- **GIVEN EXERCISE**
Using the data below, return word for word every line from the one holding "Generate a Blender" down to the one holding "return Vector(((px - 600)". Leave pictures out.

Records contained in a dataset
▼▼▼
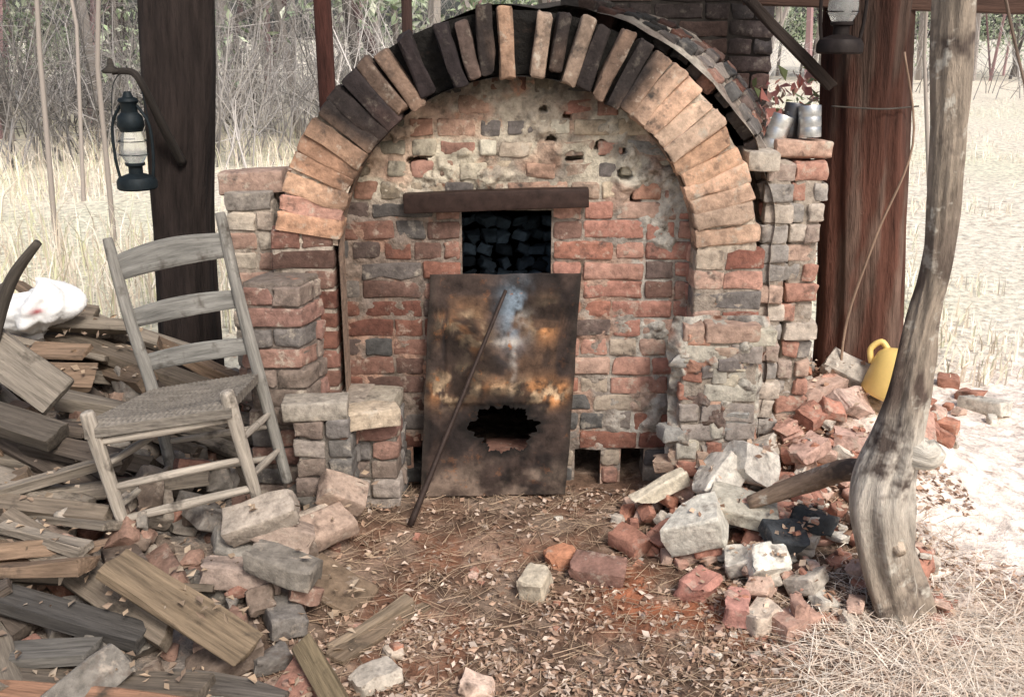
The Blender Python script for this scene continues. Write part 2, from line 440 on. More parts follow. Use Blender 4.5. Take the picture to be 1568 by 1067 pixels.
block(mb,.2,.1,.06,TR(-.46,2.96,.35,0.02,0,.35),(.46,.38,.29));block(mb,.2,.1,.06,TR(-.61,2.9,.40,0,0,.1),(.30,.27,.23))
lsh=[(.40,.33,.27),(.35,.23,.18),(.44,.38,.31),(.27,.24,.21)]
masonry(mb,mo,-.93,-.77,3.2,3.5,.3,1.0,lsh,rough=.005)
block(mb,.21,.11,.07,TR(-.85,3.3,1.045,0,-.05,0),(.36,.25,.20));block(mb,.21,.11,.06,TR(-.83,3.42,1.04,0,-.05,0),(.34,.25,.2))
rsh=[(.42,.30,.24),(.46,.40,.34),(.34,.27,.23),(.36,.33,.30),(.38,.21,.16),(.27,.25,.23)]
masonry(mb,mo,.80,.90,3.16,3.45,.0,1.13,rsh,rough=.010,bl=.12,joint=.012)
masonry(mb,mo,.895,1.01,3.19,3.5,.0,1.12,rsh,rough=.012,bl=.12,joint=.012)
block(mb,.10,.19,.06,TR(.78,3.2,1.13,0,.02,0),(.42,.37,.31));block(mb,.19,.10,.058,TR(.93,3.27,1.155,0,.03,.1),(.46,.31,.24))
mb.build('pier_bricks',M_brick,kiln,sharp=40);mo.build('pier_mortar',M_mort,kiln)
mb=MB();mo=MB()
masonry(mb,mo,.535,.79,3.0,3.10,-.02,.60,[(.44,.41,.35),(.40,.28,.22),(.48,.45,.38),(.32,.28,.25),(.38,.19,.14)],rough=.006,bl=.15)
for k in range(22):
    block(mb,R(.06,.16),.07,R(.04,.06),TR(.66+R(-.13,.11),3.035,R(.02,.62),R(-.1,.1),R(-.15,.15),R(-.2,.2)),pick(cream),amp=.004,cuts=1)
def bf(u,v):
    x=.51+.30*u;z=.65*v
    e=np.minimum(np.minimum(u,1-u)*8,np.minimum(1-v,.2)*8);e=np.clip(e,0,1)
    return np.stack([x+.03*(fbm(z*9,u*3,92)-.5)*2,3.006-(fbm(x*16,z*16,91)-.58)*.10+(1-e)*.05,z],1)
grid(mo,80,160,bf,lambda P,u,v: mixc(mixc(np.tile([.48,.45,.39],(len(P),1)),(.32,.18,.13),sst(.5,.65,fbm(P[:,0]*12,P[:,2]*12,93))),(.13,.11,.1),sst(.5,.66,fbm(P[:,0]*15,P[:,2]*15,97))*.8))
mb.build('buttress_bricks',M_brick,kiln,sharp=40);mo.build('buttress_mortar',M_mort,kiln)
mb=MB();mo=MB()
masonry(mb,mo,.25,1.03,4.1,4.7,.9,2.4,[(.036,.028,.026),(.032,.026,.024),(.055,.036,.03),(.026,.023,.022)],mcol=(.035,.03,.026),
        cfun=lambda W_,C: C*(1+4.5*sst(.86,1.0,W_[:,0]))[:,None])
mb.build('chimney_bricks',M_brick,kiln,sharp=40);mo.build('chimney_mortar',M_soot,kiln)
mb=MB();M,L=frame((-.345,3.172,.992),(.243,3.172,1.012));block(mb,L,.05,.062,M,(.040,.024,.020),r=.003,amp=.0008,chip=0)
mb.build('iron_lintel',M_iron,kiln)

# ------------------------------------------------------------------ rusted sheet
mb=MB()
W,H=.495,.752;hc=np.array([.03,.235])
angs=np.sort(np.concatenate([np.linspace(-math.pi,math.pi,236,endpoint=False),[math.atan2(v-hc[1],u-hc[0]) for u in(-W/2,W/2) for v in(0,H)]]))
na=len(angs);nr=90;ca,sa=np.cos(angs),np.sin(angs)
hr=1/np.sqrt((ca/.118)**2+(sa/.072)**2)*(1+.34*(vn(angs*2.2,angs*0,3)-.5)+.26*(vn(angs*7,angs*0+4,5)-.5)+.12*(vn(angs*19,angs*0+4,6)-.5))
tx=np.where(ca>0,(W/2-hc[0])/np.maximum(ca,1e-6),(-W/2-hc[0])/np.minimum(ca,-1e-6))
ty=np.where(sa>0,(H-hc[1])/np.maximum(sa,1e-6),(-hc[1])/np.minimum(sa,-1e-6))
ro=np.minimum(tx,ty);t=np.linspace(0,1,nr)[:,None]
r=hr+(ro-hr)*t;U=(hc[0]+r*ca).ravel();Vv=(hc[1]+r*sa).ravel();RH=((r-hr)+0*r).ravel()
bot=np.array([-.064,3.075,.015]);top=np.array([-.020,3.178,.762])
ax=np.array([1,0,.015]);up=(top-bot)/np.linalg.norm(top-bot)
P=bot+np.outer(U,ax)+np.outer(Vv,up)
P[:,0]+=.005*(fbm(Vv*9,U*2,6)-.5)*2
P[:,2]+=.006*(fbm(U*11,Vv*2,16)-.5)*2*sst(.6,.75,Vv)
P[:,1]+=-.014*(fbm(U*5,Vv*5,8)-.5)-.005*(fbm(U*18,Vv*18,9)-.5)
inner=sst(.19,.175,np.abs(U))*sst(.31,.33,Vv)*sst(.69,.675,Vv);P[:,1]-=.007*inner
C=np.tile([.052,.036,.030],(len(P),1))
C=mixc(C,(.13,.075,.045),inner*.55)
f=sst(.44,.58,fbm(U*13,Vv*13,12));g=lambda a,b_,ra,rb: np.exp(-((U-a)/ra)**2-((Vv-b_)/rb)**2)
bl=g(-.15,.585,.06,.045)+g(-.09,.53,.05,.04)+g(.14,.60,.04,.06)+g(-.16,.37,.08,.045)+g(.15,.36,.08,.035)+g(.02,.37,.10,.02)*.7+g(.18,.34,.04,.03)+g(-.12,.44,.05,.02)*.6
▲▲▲
▼▼▼
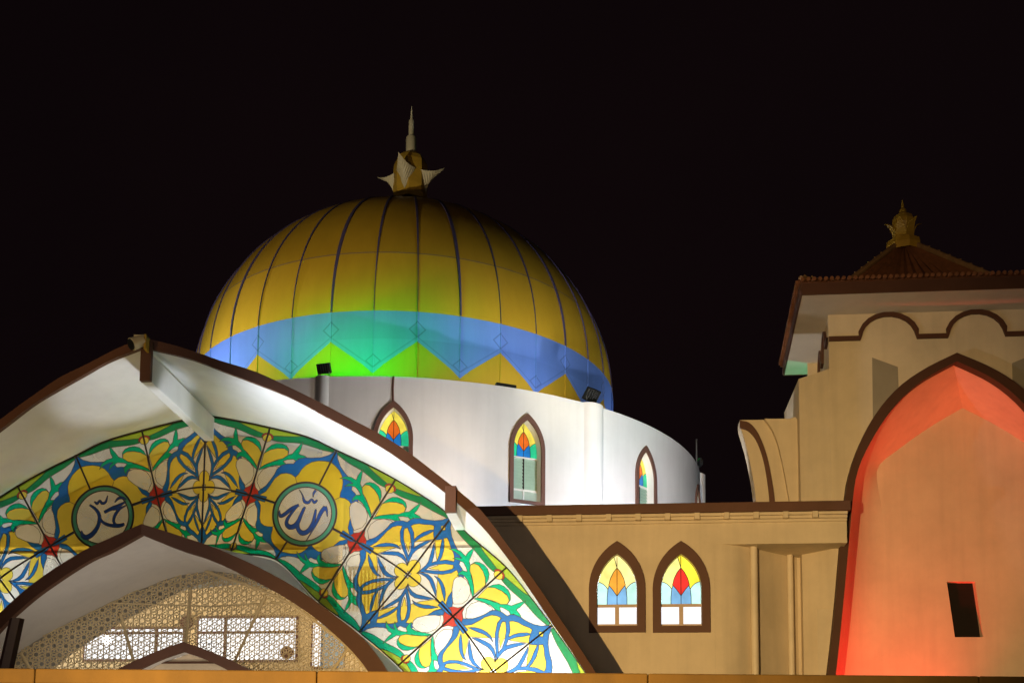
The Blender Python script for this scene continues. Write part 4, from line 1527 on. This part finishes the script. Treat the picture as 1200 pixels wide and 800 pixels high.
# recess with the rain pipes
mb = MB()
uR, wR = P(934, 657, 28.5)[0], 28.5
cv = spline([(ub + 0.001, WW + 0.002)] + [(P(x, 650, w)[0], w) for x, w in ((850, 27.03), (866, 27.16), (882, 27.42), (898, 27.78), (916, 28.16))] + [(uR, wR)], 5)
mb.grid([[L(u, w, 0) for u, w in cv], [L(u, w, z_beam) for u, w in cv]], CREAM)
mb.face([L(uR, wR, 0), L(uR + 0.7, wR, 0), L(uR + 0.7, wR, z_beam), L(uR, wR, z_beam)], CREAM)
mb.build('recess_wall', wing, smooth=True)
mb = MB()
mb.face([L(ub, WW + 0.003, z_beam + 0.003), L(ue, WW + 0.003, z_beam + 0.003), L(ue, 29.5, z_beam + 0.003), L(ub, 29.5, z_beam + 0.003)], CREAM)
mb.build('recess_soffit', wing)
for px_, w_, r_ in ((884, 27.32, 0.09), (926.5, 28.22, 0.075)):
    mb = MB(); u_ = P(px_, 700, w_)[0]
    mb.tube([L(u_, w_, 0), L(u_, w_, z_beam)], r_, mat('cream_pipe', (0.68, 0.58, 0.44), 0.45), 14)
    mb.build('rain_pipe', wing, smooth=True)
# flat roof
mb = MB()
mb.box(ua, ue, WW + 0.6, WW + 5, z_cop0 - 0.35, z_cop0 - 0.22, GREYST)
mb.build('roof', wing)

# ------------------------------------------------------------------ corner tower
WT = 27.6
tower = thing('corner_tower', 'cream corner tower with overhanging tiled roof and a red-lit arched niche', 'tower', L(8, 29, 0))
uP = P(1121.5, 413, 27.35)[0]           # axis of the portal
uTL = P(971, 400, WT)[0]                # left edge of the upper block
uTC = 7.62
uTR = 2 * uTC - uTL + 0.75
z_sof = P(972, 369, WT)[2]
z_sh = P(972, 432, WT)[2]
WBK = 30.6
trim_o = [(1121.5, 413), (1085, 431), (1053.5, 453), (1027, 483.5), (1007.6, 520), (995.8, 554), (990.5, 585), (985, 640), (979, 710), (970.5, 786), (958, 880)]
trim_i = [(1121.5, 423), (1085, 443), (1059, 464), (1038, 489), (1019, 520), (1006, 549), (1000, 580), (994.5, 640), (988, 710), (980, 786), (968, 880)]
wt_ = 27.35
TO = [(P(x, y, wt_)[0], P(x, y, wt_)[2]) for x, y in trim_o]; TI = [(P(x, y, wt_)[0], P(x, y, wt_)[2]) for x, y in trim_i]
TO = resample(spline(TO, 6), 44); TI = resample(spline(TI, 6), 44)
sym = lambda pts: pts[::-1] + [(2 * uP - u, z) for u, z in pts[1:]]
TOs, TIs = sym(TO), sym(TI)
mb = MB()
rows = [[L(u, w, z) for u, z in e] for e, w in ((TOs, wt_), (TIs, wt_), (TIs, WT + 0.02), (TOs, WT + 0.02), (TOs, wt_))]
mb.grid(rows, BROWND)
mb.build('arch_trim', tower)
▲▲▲
▼▼▼
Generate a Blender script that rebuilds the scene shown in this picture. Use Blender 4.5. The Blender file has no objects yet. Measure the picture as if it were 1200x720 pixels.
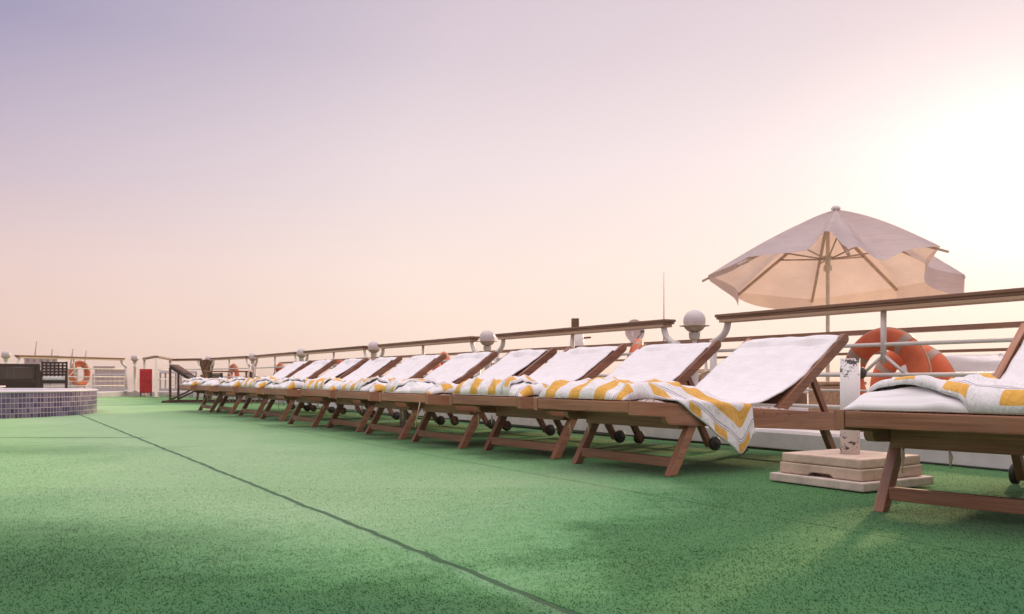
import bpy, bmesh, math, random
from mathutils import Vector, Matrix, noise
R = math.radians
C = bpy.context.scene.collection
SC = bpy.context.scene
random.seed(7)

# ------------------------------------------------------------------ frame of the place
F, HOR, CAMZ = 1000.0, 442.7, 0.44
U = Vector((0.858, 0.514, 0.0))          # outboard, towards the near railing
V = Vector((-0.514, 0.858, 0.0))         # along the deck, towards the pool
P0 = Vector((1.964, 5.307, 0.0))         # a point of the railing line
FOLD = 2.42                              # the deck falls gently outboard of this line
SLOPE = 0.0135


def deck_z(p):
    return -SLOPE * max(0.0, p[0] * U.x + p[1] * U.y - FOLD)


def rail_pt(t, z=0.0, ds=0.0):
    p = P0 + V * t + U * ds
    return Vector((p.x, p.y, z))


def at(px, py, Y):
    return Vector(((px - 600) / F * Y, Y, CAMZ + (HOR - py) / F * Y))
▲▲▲
- **EXERCISE RESULT**
Generate a Blender script that rebuilds the scene shown in this picture. Use Blender 4.5. The Blender file has no objects yet. Measure the picture as if it were 1200x720 pixels.
import bpy, bmesh, math, random
from mathutils import Vector, Matrix, noise
R = math.radians
C = bpy.context.scene.collection
SC = bpy.context.scene
random.seed(7)

# ------------------------------------------------------------------ frame of the place
F, HOR, CAMZ = 1000.0, 442.7, 0.44
U = Vector((0.858, 0.514, 0.0))          # outboard, towards the near railing
V = Vector((-0.514, 0.858, 0.0))         # along the deck, towards the pool
P0 = Vector((1.964, 5.307, 0.0))         # a point of the railing line
FOLD = 2.42                              # the deck falls gently outboard of this line
SLOPE = 0.0135


def deck_z(p):
    return -SLOPE * max(0.0, p[0] * U.x + p[1] * U.y - FOLD)


def rail_pt(t, z=0.0, ds=0.0):
    p = P0 + V * t + U * ds
    return Vector((p.x, p.y, z))


def at(px, py, Y):
    return Vector(((px - 600) / F * Y, Y, CAMZ + (HOR - py) / F * Y))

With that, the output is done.